On 1/23/2015 6:46 AM, Andrew Robinson wrote:

-- because people seem to have a very wrong idea about bool's nature as
a dualton being somehow justified solely by the fact that there are only
two values in Boolean logic; For, singletons style programming is not
justified by the number of values an object has in reality -- And I know
Charles bool didn't use singletons in his algebra,  -- just read his
work and you'll see he never mentions them or describes them, but he
does actually use dozens of *instances* of the True and False objects he

In mathematics, as conceived by most mathematicians, there is only one instance of each immutable value. Value is identity. There is only one immutable empty set. (This, without the assumed 'immutable' added, is a quote from beginning set theory texts written to counteract the beginner mistake, here repeated by you, of thinking that there might be more than one.) There is only one 0, one 1, one (immutable) set {0, 1}, and one one symbol 'a'. The notion of identity separate from value is only needed for mutable objects, which generally do not appear in math. So unless Boole was an oddball among mathematicians, he considered multiple instances of the word 'True' to be multiple references to the one and only logical value True.

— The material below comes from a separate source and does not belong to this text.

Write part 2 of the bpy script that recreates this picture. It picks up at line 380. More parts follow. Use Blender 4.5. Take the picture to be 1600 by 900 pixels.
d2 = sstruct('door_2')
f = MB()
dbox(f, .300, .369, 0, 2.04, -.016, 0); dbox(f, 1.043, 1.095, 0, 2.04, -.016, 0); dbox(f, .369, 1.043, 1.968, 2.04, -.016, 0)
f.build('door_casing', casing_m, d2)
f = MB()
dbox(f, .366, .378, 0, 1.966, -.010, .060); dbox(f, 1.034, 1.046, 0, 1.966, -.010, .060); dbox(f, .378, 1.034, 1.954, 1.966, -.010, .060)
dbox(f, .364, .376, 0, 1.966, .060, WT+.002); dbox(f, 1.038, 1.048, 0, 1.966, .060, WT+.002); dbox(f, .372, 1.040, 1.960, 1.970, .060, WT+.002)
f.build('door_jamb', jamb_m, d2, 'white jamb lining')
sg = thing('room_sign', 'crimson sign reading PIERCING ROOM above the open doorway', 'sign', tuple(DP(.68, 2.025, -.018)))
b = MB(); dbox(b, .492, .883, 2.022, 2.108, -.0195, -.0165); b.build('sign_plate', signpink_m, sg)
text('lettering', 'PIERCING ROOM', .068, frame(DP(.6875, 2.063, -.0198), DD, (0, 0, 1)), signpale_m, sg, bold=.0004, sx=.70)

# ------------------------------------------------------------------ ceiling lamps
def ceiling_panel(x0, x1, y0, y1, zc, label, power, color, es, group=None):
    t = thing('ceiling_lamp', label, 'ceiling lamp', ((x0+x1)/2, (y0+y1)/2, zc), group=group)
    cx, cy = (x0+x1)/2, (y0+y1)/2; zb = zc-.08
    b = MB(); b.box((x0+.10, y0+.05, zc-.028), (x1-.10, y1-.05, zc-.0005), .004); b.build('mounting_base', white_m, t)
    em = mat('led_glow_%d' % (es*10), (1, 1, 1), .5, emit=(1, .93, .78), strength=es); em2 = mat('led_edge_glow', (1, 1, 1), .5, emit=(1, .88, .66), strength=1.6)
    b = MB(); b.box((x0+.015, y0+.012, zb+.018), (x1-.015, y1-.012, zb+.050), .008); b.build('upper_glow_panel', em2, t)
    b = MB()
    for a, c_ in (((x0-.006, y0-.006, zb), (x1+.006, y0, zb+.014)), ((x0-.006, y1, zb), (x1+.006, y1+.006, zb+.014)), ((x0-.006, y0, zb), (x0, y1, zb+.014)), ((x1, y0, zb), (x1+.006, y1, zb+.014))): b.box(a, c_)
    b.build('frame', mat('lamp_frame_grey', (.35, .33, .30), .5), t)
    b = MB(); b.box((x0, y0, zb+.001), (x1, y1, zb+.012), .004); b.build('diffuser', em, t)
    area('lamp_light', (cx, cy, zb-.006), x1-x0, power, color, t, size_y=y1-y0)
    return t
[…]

In Python, any immutable instance *could be* a singleton. In current CPython, the ints -10 to 256 *are* singletons. In 'x = 1 + 1', the two 1s are the same 1. Other ints are not made to be singletons only because the cost would be greater than the benefit. Similarly, ascii chars are singletons and some other strings are interned to make them singletons. Also, the empty tuple is a singleton. Empty lists cannot be because they are mutable and each instance must be separately mutable.

>>> x = 'a'; y = 'a'; x is y
True
>>> x = (); y = (); x is y
True

was talking about -- for the obvious reason that he would have needed
special mirrors, dichroic or partially silvered, to be even able to
attempt to make one instance of True written on paper show up in
multiple places;

This is engineer talk. From a mathematical point of view, the above is nonsense. Math values are generally seen as timeless spaceless platonic values.